Thursday, February 1, 2018

Why I don’t wish that I had never learned about the replication crisis


Doing good science is really hard. It takes a lot of effort and time, and the latter is critical for early-career researchers who have a very limited amount of time to show their productivity to their next potential employer. Doing bad science is easier: It takes less time to plan an experiment, one needs less data, and if one doesn’t get good results immediately (one hardly ever does), the amount of time needed to make the results look good is still less than the amount of time needed to plan and run a well-designed and well-powered study.

Doing good science is frustrating at times. It can make you wonder if it’s even worth it. Wouldn’t life be easier if we were able to continue running our underpowered studies and publish them in masses, without having a bad conscience? I often wonder about this.

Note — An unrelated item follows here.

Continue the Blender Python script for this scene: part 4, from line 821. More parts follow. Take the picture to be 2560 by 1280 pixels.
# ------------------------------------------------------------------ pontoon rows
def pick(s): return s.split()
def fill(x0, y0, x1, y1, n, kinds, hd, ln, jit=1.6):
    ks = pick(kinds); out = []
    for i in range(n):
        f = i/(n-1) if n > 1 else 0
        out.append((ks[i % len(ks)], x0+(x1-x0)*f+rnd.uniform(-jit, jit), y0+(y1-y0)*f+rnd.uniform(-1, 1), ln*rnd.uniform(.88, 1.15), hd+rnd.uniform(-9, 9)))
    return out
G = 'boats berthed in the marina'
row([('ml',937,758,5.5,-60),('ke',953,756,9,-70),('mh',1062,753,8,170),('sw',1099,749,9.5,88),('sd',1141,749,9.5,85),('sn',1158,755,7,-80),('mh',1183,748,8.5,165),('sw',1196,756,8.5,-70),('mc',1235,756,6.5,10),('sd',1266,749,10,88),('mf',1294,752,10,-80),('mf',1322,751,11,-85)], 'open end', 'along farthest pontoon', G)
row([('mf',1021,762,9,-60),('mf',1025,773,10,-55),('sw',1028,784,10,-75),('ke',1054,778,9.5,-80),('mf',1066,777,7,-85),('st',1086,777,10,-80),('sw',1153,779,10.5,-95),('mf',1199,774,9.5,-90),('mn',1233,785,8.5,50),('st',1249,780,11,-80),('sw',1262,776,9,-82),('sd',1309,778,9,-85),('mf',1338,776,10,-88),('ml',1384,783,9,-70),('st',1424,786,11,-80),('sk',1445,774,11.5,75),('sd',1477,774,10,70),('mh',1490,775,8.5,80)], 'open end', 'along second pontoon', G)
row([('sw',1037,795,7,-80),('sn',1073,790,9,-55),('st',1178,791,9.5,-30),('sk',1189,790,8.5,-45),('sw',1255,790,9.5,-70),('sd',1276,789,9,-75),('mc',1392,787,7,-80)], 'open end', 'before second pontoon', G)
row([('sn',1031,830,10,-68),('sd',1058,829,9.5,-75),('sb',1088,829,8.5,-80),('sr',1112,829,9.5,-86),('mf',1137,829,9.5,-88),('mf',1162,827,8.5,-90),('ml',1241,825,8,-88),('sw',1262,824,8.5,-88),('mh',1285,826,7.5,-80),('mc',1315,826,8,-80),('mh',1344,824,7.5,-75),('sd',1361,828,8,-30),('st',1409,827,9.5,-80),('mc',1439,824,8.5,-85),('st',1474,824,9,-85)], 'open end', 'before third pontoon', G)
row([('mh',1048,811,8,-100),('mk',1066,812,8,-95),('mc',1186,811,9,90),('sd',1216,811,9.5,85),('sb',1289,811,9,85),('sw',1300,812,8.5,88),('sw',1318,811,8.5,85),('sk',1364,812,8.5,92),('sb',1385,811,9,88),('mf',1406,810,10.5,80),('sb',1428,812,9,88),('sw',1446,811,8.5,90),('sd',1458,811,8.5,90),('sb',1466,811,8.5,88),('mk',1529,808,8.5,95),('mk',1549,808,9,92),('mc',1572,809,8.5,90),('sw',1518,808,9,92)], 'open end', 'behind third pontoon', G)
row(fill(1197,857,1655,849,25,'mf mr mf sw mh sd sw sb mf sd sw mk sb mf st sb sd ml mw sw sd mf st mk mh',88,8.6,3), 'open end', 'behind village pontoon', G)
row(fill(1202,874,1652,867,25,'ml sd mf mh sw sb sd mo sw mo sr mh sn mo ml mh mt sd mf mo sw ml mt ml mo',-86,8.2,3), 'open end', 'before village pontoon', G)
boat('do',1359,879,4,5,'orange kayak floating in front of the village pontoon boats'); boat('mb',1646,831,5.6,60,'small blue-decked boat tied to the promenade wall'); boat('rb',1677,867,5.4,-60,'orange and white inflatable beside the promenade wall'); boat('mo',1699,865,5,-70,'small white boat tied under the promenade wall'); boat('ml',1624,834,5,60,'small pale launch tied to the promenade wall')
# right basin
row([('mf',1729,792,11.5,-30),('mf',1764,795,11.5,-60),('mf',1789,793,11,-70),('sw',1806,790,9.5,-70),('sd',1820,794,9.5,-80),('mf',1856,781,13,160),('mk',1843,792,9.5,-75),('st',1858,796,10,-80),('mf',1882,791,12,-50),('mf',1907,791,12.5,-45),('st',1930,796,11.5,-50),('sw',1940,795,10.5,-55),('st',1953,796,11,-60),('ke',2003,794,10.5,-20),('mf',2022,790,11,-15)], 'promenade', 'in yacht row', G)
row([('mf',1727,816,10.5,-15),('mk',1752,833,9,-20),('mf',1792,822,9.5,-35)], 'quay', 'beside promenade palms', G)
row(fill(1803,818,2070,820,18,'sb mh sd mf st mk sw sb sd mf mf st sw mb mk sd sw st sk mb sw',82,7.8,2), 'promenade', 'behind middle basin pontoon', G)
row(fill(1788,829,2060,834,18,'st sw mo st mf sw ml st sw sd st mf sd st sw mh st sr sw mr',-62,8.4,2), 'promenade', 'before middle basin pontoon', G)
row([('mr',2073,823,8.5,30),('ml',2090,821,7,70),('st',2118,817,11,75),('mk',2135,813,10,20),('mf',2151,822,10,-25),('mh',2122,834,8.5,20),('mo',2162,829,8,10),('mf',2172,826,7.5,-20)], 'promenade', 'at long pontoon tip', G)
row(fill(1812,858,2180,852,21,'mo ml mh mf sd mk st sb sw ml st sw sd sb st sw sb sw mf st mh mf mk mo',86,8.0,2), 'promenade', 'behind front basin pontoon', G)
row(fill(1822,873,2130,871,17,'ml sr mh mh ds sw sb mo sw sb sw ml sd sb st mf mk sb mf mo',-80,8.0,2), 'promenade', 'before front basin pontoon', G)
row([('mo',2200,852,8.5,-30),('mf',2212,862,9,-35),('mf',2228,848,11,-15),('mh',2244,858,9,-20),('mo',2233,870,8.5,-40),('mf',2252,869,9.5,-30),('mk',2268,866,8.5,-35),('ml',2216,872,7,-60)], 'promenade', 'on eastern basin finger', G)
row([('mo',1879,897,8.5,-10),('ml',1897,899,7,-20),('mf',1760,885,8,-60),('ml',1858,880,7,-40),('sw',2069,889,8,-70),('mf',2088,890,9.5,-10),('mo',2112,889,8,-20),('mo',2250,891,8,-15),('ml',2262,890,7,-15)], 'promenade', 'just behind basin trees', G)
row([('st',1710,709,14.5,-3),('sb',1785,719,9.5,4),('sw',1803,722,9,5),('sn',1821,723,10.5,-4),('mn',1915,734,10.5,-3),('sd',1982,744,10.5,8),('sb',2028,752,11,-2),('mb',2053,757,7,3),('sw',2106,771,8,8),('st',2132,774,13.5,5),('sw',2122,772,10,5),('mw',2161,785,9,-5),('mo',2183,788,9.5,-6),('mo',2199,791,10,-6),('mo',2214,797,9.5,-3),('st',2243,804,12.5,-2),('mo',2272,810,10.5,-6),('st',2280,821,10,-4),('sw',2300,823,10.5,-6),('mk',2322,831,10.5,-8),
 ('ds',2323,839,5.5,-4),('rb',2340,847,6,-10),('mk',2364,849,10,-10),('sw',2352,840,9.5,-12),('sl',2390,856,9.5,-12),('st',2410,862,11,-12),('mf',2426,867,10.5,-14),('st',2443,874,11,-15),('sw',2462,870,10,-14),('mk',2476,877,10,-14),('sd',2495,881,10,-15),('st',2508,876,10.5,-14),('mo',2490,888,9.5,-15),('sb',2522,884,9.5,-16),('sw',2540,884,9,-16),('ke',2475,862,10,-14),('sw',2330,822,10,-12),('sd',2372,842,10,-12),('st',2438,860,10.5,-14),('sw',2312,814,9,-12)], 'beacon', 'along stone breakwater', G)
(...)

But the grass always looks greener from the other side, so it’s worth taking a critical look at the BC (before-crisis) times before deciding whether the good old days really were that good.

I learned about the replication crisis gradually, starting in the second year of my PhD, and came to realise its relevance for my own work towards the end of my PhD. During my PhD, I conducted a number of psycholinguistic experiments. I knew about statistical power, in theory – it was that thingy that we were told we should calculate before we start an experiment, but nobody really does that, anyway. I collected as many participants as was the norm in my field. And then the fun started: I remember sleepless nights, followed by a 5-am trip to the lab because I’d thought of yet another analysis that I could try. Frustration when also that analysis didn’t work. Doubts about the data, the experiment, my own competence, and why was I even doing a PhD? Why was I unable to find a simple effect that others had found and published? Once, I was very close to calling the university which gave me my Bachelor of Science degree, and asking them to take it back: What kind of scientist can’t even replicate a stupid effect?

No, I don’t wish that I had never learned about the replication crisis. Doing good science is frustrating at times, but much more satisfying. I know where to start, even if it takes time to get to the stage when I have something to show. I can stand up for what I think is right, and sometimes, I even feel that I can make a difference in improving the system.